Scenes as source code

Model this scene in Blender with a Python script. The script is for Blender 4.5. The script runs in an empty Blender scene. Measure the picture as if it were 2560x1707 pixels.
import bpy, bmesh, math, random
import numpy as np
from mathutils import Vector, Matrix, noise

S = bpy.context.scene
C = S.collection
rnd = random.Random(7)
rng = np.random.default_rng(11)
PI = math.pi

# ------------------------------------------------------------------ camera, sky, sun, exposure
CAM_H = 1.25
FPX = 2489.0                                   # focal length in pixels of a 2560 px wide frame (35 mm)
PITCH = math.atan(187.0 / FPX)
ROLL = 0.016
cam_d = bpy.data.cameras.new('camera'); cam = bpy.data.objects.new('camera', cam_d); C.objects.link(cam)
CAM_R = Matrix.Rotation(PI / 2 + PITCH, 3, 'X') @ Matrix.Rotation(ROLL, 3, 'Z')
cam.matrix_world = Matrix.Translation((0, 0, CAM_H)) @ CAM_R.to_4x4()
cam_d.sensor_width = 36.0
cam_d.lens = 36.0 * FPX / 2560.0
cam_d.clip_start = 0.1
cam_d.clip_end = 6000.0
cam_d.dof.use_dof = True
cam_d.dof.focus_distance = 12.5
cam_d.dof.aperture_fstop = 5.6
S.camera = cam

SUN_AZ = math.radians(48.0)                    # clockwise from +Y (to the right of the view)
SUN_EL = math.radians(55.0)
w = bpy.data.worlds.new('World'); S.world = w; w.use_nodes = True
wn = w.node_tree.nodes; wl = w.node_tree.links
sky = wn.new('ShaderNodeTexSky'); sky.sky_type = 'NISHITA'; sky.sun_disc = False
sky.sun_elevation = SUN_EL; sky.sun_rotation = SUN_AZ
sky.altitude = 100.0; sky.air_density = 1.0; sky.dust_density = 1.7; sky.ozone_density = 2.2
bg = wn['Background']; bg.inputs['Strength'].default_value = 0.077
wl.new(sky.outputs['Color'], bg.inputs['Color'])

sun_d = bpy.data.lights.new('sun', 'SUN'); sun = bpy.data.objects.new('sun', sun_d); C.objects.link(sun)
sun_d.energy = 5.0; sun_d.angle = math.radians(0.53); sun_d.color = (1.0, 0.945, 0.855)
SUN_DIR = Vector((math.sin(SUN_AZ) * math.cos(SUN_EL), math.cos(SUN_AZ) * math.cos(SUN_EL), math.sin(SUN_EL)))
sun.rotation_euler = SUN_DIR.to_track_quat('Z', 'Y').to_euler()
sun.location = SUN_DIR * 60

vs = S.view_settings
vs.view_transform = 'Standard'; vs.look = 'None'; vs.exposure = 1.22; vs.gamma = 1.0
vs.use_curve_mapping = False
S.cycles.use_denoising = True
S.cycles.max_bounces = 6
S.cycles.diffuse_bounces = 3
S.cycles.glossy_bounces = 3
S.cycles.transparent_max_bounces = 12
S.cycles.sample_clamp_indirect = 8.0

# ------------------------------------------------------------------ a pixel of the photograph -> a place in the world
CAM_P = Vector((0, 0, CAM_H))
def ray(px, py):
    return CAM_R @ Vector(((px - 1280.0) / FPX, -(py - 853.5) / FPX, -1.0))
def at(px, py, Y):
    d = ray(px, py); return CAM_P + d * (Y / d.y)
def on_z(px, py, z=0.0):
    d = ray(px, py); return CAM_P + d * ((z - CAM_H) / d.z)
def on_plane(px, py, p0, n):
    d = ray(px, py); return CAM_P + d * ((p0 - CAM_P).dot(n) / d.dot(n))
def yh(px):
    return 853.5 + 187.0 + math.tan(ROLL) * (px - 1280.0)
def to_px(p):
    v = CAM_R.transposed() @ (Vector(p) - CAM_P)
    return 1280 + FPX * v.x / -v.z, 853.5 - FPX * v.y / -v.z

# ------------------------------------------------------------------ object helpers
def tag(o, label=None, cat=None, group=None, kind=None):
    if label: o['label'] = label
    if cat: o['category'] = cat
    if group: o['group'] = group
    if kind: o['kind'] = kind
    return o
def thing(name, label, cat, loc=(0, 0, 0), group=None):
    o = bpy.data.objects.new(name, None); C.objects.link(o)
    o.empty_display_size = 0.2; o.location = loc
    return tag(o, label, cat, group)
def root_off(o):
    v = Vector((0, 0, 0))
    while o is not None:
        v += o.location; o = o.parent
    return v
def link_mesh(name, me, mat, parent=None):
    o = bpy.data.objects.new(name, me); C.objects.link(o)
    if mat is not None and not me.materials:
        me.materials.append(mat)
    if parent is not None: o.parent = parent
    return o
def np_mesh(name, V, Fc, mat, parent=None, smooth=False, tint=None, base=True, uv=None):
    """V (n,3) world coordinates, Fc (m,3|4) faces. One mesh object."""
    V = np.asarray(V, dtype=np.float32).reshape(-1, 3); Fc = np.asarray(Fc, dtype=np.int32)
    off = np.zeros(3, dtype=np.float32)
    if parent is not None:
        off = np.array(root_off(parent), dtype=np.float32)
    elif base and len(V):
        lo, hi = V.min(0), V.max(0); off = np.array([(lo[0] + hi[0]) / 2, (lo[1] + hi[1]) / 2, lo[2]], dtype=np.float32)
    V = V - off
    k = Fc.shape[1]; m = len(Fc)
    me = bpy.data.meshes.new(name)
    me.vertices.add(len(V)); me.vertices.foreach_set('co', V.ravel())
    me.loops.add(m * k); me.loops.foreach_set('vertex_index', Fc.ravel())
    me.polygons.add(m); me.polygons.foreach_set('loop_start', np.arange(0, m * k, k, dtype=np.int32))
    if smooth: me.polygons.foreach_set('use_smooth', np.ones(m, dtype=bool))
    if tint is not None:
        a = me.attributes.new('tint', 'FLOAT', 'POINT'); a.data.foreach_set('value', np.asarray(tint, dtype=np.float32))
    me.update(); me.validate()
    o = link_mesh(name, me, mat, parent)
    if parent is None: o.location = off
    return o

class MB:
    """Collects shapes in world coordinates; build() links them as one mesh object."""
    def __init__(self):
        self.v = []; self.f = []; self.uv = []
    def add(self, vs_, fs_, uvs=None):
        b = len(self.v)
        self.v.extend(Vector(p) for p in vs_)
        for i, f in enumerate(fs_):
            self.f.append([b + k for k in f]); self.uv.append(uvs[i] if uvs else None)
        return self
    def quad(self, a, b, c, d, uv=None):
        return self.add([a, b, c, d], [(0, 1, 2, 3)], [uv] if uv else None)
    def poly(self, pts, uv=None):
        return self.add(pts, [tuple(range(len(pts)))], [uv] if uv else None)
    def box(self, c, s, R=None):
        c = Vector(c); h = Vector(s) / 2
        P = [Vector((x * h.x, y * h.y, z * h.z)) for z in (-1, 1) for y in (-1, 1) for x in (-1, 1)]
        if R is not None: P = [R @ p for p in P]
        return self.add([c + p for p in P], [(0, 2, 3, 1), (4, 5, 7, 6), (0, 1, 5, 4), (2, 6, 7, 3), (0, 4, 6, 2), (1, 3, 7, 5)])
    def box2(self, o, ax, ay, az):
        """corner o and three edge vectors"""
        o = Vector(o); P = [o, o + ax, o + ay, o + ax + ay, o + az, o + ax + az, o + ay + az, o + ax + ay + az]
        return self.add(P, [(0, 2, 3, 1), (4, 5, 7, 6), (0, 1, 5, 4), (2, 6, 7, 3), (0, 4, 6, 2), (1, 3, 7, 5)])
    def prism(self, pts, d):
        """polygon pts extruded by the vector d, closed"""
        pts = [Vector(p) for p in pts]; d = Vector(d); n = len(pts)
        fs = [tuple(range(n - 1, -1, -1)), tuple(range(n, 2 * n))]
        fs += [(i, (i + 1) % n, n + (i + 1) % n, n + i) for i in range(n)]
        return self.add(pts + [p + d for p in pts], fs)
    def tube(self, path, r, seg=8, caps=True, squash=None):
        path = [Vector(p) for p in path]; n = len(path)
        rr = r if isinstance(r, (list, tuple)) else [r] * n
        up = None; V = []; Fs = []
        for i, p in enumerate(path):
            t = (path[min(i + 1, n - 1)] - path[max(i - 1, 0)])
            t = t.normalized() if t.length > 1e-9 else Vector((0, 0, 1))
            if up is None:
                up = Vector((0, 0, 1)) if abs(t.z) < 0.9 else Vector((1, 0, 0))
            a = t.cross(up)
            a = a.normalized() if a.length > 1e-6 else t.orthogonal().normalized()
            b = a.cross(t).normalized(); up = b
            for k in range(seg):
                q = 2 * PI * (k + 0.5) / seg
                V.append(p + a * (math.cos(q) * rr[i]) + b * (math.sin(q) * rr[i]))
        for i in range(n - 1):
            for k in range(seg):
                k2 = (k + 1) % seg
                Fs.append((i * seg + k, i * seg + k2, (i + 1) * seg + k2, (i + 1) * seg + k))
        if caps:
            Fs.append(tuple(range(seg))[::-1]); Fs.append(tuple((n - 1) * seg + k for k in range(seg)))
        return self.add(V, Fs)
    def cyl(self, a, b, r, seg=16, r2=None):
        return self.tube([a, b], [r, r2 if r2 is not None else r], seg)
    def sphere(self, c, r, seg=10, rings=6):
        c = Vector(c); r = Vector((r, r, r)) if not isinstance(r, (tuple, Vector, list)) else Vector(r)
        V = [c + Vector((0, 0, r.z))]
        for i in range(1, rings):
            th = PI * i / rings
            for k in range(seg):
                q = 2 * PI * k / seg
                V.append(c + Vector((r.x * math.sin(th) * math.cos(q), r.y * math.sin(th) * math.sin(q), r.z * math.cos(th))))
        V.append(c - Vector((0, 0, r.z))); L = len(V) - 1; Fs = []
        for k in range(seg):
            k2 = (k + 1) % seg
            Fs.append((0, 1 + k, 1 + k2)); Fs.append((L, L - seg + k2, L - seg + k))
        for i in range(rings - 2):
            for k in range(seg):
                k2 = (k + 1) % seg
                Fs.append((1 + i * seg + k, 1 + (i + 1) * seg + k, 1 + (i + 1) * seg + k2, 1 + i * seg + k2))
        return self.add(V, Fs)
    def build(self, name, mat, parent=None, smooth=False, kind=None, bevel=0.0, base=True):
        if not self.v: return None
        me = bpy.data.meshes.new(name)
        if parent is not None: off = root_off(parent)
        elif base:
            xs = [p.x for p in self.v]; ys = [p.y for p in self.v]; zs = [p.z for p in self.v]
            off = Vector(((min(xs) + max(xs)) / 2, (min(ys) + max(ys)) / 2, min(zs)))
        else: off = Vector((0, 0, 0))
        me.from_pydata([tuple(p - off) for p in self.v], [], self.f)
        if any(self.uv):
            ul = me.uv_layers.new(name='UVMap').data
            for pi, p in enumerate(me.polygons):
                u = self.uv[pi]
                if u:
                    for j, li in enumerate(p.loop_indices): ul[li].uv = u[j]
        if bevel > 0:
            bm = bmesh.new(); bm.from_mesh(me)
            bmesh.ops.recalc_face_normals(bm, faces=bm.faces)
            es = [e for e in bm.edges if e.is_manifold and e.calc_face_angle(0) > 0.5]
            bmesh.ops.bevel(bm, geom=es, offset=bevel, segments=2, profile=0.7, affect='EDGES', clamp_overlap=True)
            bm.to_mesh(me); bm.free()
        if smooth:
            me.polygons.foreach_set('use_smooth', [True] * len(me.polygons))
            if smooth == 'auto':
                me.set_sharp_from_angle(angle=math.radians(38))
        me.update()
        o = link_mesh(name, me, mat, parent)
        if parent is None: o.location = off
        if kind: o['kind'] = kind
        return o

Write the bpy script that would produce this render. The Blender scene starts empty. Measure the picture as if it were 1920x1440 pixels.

• **TASK REQUIREMENTS**
Take the lines above from the first through the one containing "PI = math.pi" and reproduce them exactly; include nothing else.

• **RESULT OF THIS TASK**
Model this scene in Blender with a Python script. The script is for Blender 4.5. The script runs in an empty Blender scene. Measure the picture as if it were 2560x1707 pixels.
import bpy, bmesh, math, random
import numpy as np
from mathutils import Vector, Matrix, noise

S = bpy.context.scene
C = S.collection
rnd = random.Random(7)
rng = np.random.default_rng(11)
PI = math.pi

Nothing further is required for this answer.